_Information shown_:
^^^^^^^^^^^^^^^^
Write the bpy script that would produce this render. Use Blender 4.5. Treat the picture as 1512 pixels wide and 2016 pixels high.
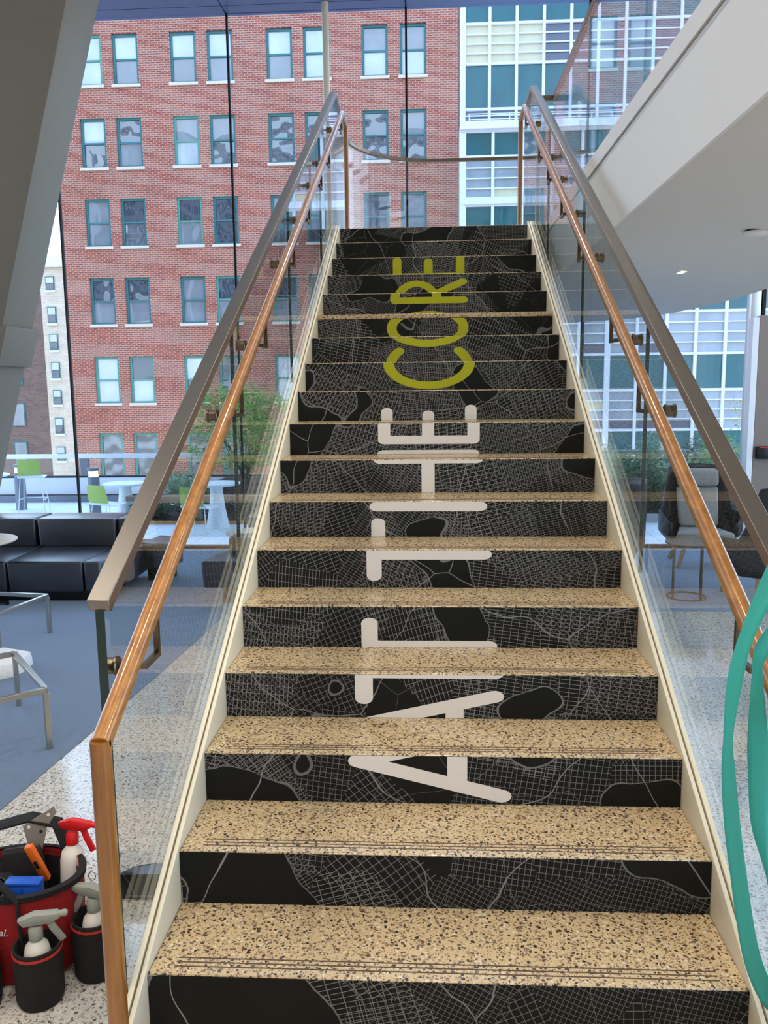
import bpy, bmesh, math, random
from mathutils import Vector, Matrix
random.seed(7)
for o in list(bpy.data.objects): bpy.data.objects.remove(o, do_unlink=True)
S = bpy.context.scene
COL = S.collection
PI = math.pi
def lin(r, g, b):
    return tuple(((c/255)/12.92 if c/255 <= .04045 else ((c/255+.055)/1.055)**2.4) for c in (r, g, b))

# ------------------------------------------------------------------ camera
cam = bpy.data.cameras.new('camera'); camo = bpy.data.objects.new('camera', cam); COL.objects.link(camo)
yaw, pitch, roll = .0567381, -.1474121, .0117790
Rz = Matrix.Rotation(yaw, 3, 'Z'); Rx = Matrix.Rotation(pitch, 3, 'X'); Ry = Matrix.Rotation(roll, 3, 'Y')
R = Rz @ Rx @ Ry
right, fwd, up = R.col[0], R.col[1], R.col[2]
m = Matrix((right, up, -fwd)).transposed().to_4x4()
m.translation = Vector((-.02607, -1.99801, 1.88647))
camo.matrix_world = m
cam.sensor_fit = 'VERTICAL'; cam.sensor_height = 36; cam.lens = 1645.97/2016*36
cam.clip_start = .02; cam.clip_end = 500
S.camera = camo
# ------------------------------------------------------------------ world, exposure
S.view_settings.view_transform = 'Standard'; S.view_settings.look = 'None'
S.view_settings.gamma = 1; S.view_settings.use_curve_mapping = False
S.view_settings.exposure = .3
S.cycles.transparent_max_bounces = 28
S.cycles.max_bounces = 5; S.cycles.diffuse_bounces = 3; S.cycles.glossy_bounces = 3; S.cycles.transmission_bounces = 2
S.cycles.adaptive_threshold = .04; S.cycles.use_light_tree = False
S.cycles.sample_clamp_indirect = 6
W = bpy.data.worlds.new('sky'); S.world = W; W.use_nodes = True
wn = W.node_tree; wn.nodes.clear()
wo = wn.nodes.new('ShaderNodeOutputWorld'); wb = wn.nodes.new('ShaderNodeBackground')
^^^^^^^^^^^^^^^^
Reproduce the material above from its first line through the line containing "return tuple(((c/255)/12.92 if", both ends included, and skip every picture.

Write the bpy script that would produce this render. Use Blender 4.5. Treat the picture as 1512 pixels wide and 2016 pixels high.
import bpy, bmesh, math, random
from mathutils import Vector, Matrix
random.seed(7)
for o in list(bpy.data.objects): bpy.data.objects.remove(o, do_unlink=True)
S = bpy.context.scene
COL = S.collection
PI = math.pi
def lin(r, g, b):
    return tuple(((c/255)/12.92 if c/255 <= .04045 else ((c/255+.055)/1.055)**2.4) for c in (r, g, b))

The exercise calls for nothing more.